Exercise details: Give the data a second time, exactly and in full.

Available data:
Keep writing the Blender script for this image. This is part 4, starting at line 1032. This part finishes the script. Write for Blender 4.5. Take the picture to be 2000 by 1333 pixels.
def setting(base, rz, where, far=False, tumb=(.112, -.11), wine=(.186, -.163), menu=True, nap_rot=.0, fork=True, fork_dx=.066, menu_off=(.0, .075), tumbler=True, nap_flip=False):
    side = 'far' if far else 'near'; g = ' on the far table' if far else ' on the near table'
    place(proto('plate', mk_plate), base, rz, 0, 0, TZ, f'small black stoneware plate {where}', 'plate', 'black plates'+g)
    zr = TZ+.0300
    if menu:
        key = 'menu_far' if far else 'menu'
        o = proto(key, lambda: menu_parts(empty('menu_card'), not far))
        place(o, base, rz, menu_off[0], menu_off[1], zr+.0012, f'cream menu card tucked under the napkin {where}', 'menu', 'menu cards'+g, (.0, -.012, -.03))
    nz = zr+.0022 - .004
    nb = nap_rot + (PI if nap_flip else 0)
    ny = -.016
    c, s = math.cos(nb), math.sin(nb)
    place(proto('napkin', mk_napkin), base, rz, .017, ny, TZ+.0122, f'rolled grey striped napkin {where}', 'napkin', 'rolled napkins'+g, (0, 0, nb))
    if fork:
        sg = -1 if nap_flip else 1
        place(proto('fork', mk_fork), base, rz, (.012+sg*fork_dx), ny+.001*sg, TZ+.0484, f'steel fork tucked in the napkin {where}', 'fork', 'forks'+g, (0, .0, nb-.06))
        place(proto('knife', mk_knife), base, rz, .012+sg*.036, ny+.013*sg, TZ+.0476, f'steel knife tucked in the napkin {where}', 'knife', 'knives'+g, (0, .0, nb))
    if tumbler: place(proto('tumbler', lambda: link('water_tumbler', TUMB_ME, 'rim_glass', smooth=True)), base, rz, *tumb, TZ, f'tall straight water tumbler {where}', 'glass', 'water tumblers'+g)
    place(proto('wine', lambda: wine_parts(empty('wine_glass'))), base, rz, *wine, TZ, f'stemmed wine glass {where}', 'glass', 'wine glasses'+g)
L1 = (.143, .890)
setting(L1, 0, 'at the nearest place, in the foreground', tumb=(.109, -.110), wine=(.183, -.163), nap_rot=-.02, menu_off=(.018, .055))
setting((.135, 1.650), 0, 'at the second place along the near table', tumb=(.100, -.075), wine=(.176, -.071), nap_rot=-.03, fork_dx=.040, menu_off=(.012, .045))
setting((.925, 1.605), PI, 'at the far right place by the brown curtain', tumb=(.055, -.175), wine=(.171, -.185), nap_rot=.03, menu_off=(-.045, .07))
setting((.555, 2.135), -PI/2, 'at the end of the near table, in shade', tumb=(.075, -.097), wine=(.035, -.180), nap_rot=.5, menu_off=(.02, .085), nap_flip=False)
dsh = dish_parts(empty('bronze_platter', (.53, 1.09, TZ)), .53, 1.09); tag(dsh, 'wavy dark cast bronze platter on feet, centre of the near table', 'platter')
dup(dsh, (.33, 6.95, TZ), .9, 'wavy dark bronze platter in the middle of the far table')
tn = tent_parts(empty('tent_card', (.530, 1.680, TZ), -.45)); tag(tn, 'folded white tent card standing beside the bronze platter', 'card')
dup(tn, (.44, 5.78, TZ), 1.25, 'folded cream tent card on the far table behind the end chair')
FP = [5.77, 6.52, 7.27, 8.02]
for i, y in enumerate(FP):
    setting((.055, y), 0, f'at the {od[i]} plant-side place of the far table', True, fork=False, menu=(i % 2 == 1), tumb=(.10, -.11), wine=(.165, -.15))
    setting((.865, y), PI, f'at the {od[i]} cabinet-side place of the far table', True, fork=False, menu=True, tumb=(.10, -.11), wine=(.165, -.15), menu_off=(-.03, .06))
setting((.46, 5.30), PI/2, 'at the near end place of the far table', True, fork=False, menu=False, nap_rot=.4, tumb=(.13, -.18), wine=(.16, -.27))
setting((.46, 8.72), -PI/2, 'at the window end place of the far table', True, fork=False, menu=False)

Answer for this exercise:
Keep writing the Blender script for this image. This is part 4, starting at line 1032. This part finishes the script. Write for Blender 4.5. Take the picture to be 2000 by 1333 pixels.
def setting(base, rz, where, far=False, tumb=(.112, -.11), wine=(.186, -.163), menu=True, nap_rot=.0, fork=True, fork_dx=.066, menu_off=(.0, .075), tumbler=True, nap_flip=False):
    side = 'far' if far else 'near'; g = ' on the far table' if far else ' on the near table'
    place(proto('plate', mk_plate), base, rz, 0, 0, TZ, f'small black stoneware plate {where}', 'plate', 'black plates'+g)
    zr = TZ+.0300
    if menu:
        key = 'menu_far' if far else 'menu'
        o = proto(key, lambda: menu_parts(empty('menu_card'), not far))
        place(o, base, rz, menu_off[0], menu_off[1], zr+.0012, f'cream menu card tucked under the napkin {where}', 'menu', 'menu cards'+g, (.0, -.012, -.03))
    nz = zr+.0022 - .004
    nb = nap_rot + (PI if nap_flip else 0)
    ny = -.016
    c, s = math.cos(nb), math.sin(nb)
    place(proto('napkin', mk_napkin), base, rz, .017, ny, TZ+.0122, f'rolled grey striped napkin {where}', 'napkin', 'rolled napkins'+g, (0, 0, nb))
    if fork:
        sg = -1 if nap_flip else 1
        place(proto('fork', mk_fork), base, rz, (.012+sg*fork_dx), ny+.001*sg, TZ+.0484, f'steel fork tucked in the napkin {where}', 'fork', 'forks'+g, (0, .0, nb-.06))
        place(proto('knife', mk_knife), base, rz, .012+sg*.036, ny+.013*sg, TZ+.0476, f'steel knife tucked in the napkin {where}', 'knife', 'knives'+g, (0, .0, nb))
    if tumbler: place(proto('tumbler', lambda: link('water_tumbler', TUMB_ME, 'rim_glass', smooth=True)), base, rz, *tumb, TZ, f'tall straight water tumbler {where}', 'glass', 'water tumblers'+g)
    place(proto('wine', lambda: wine_parts(empty('wine_glass'))), base, rz, *wine, TZ, f'stemmed wine glass {where}', 'glass', 'wine glasses'+g)
L1 = (.143, .890)
setting(L1, 0, 'at the nearest place, in the foreground', tumb=(.109, -.110), wine=(.183, -.163), nap_rot=-.02, menu_off=(.018, .055))
setting((.135, 1.650), 0, 'at the second place along the near table', tumb=(.100, -.075), wine=(.176, -.071), nap_rot=-.03, fork_dx=.040, menu_off=(.012, .045))
setting((.925, 1.605), PI, 'at the far right place by the brown curtain', tumb=(.055, -.175), wine=(.171, -.185), nap_rot=.03, menu_off=(-.045, .07))
setting((.555, 2.135), -PI/2, 'at the end of the near table, in shade', tumb=(.075, -.097), wine=(.035, -.180), nap_rot=.5, menu_off=(.02, .085), nap_flip=False)
dsh = dish_parts(empty('bronze_platter', (.53, 1.09, TZ)), .53, 1.09); tag(dsh, 'wavy dark cast bronze platter on feet, centre of the near table', 'platter')
dup(dsh, (.33, 6.95, TZ), .9, 'wavy dark bronze platter in the middle of the far table')
tn = tent_parts(empty('tent_card', (.530, 1.680, TZ), -.45)); tag(tn, 'folded white tent card standing beside the bronze platter', 'card')
dup(tn, (.44, 5.78, TZ), 1.25, 'folded cream tent card on the far table behind the end chair')
FP = [5.77, 6.52, 7.27, 8.02]
for i, y in enumerate(FP):
    setting((.055, y), 0, f'at the {od[i]} plant-side place of the far table', True, fork=False, menu=(i % 2 == 1), tumb=(.10, -.11), wine=(.165, -.15))
    setting((.865, y), PI, f'at the {od[i]} cabinet-side place of the far table', True, fork=False, menu=True, tumb=(.10, -.11), wine=(.165, -.15), menu_off=(-.03, .06))
setting((.46, 5.30), PI/2, 'at the near end place of the far table', True, fork=False, menu=False, nap_rot=.4, tumb=(.13, -.18), wine=(.16, -.27))
setting((.46, 8.72), -PI/2, 'at the window end place of the far table', True, fork=False, menu=False)